§ **Given exercise**
Locate the string "script" in the records below. Copy every line where it occurs.

§ **Raw data**
:::

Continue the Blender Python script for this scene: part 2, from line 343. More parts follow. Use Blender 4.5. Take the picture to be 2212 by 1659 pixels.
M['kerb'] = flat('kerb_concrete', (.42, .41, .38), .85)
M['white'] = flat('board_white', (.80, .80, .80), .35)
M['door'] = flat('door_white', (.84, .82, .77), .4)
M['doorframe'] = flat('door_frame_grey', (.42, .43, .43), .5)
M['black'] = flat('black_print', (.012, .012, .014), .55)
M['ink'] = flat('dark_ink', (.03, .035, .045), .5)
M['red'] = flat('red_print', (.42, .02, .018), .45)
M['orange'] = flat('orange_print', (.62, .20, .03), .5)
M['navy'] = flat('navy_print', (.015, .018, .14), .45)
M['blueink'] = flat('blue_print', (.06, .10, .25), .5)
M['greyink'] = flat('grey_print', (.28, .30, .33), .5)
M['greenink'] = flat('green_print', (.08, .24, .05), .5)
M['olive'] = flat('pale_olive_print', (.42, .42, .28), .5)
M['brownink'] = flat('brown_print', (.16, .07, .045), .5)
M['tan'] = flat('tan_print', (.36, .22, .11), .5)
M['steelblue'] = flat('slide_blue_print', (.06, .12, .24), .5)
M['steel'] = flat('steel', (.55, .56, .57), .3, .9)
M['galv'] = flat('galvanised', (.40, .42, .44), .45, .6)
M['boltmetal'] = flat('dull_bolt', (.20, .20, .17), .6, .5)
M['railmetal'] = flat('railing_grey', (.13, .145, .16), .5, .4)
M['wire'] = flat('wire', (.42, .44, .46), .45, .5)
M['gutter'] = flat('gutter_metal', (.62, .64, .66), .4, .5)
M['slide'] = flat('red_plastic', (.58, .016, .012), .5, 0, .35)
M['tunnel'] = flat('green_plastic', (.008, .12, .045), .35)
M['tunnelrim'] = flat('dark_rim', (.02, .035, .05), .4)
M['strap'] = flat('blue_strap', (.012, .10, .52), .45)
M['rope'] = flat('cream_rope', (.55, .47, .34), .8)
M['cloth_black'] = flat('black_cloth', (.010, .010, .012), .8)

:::

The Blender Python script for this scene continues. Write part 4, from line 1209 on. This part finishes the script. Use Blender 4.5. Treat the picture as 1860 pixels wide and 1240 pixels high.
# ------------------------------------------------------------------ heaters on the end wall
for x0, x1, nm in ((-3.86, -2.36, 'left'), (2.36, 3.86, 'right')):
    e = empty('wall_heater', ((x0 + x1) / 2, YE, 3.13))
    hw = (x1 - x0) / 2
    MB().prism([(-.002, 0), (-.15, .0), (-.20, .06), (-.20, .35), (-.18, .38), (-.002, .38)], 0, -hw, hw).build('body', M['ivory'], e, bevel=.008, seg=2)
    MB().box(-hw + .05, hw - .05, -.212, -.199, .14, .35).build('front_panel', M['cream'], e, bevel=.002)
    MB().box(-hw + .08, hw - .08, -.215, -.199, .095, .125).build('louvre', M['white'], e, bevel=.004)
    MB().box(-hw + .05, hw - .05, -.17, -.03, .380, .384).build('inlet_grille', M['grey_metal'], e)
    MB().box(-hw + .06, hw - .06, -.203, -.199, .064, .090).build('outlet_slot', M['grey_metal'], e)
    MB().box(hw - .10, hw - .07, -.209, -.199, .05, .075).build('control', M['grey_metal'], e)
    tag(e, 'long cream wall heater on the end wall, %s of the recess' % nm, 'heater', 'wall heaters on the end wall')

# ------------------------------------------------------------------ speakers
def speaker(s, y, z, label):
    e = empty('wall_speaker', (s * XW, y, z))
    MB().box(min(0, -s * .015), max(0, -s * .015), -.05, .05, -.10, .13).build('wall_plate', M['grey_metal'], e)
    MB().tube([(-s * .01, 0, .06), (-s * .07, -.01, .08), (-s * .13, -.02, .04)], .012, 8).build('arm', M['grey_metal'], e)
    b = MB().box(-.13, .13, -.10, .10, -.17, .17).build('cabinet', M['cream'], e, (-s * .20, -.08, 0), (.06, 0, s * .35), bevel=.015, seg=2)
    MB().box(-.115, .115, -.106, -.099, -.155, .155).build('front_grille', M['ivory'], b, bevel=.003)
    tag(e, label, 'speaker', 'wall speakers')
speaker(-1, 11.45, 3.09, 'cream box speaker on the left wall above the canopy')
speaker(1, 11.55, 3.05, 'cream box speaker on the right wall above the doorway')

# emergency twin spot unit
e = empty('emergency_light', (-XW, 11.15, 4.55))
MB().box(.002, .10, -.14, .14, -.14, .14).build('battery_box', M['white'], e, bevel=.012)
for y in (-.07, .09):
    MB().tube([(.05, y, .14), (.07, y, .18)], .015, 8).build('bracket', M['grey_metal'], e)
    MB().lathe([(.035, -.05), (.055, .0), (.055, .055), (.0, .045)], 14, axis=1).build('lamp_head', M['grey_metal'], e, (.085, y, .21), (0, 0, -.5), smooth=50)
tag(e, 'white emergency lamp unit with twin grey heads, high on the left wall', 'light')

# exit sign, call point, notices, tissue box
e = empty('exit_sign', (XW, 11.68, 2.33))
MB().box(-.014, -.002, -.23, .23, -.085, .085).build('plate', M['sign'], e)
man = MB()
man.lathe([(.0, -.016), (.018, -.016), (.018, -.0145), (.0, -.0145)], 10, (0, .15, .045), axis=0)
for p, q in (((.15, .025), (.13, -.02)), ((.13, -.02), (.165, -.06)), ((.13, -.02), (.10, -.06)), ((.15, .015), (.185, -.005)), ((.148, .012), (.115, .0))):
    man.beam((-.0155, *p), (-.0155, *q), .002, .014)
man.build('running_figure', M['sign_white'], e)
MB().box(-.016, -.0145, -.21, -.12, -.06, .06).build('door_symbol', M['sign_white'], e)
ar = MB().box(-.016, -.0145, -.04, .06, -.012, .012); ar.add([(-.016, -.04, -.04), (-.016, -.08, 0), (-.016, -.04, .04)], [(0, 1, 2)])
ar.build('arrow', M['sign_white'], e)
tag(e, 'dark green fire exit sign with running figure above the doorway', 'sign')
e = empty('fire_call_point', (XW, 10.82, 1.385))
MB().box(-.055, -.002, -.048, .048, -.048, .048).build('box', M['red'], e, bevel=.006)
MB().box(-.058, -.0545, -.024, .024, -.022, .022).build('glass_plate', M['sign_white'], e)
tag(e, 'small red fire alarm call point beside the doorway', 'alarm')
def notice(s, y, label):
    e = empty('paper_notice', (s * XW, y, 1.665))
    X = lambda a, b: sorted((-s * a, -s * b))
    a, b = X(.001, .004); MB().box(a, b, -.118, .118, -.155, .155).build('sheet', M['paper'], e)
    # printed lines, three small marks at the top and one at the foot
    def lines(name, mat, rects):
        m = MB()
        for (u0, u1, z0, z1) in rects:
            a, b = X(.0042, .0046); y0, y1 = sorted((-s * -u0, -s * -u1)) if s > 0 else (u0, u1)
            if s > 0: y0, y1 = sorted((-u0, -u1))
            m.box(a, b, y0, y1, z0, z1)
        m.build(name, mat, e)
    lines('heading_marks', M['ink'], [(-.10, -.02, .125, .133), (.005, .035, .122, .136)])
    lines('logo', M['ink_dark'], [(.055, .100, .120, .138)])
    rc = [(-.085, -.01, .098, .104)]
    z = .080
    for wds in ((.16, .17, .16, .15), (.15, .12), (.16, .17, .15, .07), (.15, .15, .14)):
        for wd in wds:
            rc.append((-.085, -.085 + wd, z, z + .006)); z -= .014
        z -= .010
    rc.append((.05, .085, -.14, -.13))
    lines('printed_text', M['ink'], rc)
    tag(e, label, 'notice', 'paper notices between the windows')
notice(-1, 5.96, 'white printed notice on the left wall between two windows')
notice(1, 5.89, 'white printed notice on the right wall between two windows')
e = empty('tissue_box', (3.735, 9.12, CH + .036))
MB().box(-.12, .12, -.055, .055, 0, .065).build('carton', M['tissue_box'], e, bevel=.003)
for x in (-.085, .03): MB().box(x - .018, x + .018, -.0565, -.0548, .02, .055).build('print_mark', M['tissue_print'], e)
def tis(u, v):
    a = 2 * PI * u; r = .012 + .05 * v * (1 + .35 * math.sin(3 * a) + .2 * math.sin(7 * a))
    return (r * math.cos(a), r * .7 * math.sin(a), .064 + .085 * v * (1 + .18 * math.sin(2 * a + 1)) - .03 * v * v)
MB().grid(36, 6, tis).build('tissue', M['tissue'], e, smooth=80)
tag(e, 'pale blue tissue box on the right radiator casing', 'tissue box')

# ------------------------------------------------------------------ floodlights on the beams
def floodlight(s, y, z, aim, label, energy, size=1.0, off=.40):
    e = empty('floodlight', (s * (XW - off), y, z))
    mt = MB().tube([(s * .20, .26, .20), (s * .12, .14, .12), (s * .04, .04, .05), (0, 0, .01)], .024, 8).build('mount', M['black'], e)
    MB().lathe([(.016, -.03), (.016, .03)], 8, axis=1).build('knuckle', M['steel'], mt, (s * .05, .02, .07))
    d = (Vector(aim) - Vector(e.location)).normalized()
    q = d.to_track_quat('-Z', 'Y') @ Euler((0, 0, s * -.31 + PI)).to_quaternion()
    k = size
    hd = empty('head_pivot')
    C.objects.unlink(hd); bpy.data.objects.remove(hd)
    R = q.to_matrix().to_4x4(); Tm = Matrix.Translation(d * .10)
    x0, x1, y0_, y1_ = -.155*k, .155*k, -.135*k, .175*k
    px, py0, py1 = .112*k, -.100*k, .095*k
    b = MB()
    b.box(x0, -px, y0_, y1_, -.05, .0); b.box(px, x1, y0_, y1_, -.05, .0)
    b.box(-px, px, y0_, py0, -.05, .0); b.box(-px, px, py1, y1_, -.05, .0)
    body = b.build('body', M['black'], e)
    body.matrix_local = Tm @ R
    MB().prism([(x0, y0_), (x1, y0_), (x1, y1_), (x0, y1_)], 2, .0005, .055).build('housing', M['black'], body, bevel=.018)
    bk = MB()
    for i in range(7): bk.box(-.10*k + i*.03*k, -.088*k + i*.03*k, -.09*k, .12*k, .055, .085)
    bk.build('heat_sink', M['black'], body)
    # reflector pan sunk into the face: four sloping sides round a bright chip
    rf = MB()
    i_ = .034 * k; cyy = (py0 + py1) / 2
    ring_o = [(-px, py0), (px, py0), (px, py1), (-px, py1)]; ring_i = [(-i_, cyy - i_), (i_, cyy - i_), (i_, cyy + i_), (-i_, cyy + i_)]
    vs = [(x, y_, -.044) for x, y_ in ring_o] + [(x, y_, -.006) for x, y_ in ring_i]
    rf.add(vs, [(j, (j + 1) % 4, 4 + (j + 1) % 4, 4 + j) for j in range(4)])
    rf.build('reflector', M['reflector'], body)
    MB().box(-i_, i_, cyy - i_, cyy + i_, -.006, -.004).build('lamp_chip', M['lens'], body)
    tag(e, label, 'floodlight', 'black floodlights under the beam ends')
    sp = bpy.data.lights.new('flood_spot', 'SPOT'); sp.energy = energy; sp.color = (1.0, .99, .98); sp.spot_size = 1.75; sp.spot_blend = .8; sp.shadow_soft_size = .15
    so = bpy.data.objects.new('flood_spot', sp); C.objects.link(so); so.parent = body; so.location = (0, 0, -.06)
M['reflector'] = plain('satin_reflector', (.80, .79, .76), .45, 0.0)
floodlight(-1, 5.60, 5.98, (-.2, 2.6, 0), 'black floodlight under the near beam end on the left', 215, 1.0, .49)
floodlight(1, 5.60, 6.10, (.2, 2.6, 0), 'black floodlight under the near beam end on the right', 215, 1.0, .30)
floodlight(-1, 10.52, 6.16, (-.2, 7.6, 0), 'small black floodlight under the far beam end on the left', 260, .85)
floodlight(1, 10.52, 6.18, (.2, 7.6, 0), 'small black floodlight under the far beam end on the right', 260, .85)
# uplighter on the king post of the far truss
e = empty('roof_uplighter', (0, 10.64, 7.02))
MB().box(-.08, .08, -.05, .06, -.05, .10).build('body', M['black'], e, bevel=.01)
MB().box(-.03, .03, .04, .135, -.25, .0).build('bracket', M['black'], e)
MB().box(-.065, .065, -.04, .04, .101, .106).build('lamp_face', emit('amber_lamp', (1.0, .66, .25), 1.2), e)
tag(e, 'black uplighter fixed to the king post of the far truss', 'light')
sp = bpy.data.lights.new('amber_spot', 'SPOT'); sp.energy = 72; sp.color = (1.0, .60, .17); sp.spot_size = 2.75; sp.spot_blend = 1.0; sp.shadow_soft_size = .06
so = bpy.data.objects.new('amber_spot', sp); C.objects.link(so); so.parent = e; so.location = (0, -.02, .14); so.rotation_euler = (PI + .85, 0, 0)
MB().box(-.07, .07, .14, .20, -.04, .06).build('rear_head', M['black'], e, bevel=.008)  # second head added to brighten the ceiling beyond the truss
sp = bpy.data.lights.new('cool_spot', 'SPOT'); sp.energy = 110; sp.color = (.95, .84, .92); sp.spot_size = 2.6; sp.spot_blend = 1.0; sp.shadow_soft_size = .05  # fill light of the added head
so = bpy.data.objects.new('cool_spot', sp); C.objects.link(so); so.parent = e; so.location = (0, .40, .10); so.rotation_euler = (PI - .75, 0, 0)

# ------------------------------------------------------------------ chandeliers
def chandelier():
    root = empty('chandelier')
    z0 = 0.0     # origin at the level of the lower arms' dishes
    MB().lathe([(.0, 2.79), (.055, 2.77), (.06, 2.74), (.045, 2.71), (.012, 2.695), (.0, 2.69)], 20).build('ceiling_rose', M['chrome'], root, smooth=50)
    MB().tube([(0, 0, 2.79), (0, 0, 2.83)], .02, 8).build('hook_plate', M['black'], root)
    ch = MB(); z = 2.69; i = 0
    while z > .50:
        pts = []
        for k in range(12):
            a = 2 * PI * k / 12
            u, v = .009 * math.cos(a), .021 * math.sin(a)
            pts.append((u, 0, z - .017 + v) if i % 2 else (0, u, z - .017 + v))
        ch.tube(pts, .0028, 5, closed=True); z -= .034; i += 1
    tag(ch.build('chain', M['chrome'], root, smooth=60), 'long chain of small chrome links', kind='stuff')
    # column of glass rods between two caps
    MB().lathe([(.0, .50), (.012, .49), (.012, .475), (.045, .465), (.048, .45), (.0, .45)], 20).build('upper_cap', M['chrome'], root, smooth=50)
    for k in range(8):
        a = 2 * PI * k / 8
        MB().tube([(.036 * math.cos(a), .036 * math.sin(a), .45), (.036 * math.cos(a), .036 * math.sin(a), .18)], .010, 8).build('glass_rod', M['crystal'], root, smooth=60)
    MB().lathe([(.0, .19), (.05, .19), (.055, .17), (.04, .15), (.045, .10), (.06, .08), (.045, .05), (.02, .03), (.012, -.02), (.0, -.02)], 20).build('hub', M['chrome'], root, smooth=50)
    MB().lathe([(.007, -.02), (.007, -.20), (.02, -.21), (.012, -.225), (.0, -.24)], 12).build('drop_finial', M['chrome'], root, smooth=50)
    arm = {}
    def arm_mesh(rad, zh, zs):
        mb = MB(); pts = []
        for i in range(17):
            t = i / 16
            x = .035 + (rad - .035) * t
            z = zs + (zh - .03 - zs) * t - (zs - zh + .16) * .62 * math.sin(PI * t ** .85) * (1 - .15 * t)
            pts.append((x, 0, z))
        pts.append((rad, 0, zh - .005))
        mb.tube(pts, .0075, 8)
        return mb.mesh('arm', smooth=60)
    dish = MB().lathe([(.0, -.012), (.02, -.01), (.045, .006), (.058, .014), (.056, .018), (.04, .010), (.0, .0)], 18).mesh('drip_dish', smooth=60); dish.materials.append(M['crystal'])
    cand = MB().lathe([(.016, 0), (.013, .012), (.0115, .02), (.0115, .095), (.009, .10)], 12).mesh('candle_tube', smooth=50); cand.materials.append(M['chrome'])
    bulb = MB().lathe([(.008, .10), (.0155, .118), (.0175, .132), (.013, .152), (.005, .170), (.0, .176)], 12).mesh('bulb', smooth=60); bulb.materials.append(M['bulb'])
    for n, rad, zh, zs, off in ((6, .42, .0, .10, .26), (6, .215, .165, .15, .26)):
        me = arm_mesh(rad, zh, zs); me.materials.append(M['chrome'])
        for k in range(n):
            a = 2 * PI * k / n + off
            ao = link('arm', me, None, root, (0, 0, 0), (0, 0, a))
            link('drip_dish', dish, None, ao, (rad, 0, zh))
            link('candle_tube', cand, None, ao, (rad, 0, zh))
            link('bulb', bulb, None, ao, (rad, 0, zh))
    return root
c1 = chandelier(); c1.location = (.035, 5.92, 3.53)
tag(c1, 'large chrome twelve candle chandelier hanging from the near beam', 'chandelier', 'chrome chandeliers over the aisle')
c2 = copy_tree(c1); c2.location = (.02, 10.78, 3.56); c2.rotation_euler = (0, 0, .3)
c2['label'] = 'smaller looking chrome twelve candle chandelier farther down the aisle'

:::

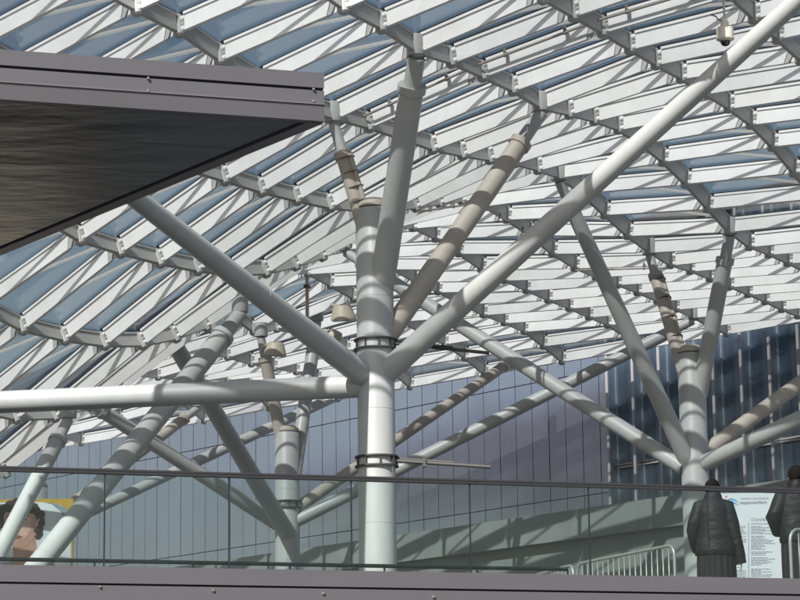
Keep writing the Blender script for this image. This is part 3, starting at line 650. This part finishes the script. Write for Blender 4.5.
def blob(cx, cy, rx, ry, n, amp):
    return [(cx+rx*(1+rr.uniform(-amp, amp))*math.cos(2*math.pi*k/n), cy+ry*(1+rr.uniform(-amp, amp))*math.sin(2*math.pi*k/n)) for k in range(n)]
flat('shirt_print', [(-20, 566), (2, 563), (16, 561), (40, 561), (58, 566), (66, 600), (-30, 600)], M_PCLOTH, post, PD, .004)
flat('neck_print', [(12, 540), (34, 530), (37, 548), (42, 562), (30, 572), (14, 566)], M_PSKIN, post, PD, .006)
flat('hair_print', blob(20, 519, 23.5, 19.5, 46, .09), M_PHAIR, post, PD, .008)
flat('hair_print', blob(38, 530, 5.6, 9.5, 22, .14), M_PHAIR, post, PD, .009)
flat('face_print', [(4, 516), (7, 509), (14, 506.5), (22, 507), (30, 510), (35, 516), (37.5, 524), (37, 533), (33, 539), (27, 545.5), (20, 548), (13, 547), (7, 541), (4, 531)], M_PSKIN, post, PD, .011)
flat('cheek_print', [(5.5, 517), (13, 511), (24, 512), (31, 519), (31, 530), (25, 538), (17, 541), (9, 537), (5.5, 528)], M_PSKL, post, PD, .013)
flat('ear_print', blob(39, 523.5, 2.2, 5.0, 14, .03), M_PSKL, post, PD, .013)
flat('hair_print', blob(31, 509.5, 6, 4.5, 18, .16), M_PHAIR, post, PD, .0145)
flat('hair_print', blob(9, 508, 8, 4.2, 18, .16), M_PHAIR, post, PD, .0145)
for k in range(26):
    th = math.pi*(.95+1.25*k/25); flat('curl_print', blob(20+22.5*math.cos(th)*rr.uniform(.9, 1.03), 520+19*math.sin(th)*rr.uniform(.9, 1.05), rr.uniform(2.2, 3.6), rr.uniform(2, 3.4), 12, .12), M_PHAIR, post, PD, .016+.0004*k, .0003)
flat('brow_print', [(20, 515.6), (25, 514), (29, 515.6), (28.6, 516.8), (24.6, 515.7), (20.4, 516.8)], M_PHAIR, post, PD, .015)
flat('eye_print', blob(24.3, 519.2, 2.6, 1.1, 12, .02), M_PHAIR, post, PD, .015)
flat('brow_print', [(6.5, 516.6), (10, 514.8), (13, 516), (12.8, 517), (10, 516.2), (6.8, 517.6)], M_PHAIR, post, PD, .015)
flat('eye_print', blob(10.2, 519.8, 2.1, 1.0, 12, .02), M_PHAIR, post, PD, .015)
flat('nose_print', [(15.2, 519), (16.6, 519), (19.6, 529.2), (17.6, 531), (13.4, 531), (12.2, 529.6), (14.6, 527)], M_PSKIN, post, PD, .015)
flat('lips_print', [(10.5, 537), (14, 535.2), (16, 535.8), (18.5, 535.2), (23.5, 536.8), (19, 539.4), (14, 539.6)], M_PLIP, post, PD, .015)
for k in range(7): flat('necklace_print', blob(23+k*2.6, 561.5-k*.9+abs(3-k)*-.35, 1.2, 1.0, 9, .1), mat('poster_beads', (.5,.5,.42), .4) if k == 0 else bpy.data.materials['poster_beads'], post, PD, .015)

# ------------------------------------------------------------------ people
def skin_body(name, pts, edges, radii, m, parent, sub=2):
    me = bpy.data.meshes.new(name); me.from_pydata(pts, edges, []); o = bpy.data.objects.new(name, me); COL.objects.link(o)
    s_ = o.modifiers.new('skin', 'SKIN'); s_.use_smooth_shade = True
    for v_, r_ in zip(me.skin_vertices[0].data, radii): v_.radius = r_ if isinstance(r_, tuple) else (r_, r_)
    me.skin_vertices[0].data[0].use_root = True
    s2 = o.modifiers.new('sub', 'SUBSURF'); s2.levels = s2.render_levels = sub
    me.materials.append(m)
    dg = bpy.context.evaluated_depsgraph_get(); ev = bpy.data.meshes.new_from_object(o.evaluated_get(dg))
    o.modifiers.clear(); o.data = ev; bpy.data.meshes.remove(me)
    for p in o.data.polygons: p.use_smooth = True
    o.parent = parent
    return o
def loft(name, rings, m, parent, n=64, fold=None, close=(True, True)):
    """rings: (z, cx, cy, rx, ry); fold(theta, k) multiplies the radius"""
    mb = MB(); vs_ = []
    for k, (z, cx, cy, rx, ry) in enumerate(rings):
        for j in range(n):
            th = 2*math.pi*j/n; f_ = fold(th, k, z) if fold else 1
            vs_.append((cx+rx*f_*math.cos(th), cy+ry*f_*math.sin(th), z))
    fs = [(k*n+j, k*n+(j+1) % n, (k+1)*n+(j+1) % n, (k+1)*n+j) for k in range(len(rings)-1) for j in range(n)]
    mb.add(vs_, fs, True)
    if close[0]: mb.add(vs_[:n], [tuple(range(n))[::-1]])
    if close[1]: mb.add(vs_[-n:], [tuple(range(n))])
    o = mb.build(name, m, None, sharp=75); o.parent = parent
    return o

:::

§ **Task result**
Continue the Blender Python script for this scene: part 2, from line 343. More parts follow. Use Blender 4.5. Take the picture to be 2212 by 1659 pixels.
The Blender Python script for this scene continues. Write part 4, from line 1209 on. This part finishes the script. Use Blender 4.5. Treat the picture as 1860 pixels wide and 1240 pixels high.
Keep writing the Blender script for this image. This is part 3, starting at line 650. This part finishes the script. Write for Blender 4.5.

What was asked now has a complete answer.